El problema es que estas especies, una vez que se han conseguido aclimatar a las nuevas condiciones de vida, no tienen ningún depredador natural, por lo que su crecimiento puede llegar a ser ilimitado.
Se dan además otras situaciones curiosas, como en el caso de la hormiga argentina. Su gran éxito radica en que fuera de su hábitat natural no es agresiva con miembros de su misma especie. Se puede decir que se reconocen como «hermanas» a pesar de pertenecer a hormigueros distintos.
La hormiga argentina se considera una plaga tanto en las ciudades, por razones de higiene, como en el campo, donde establecen una relación simbiótica con cochinillas y pulgones. Las hormigas las defienden de otros depredadores y, a cambio, se alimentan de su secreción. Gracias a la creación de estas grandes comunidades van desplazando a las especies autóctonas: hay hormigas argentinas en 6.000 Km. de costa mediterránea.
¿Qué interés puede tener la desaparición de una especie de hormiga si al final va a ser sustituida por otra? Está demostrado que las hormigas forman un grupo dominante en la mayoría de los ecosistemas en los que viven, tanto por densidad de individuos como por biomasa animal (en algunos bosques tropicales pueden superar el 10% de biomasa animal total); sin olvidar que cada especie tiene su peso dentro de los delicados ecosistemas del planeta.

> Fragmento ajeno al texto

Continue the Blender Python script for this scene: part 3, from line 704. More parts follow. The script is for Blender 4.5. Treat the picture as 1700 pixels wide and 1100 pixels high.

Aunque siempre ha habido intercambio de especies, tanto animales como vegetales, es ahora cuando estos cambios se están dando en mayor cantidad y con más velocidad, por lo que resulta difícil establecer las consecuencias. Las especies invasoras suponen la segunda causa de pérdida de biodiversidad en el planeta y, por desgracia, no son la única. A esto hay que sumar la aridez del suelo, la industrialización, la humanización, el cambio climático, la contaminación… y, casi siempre, el desconocimiento.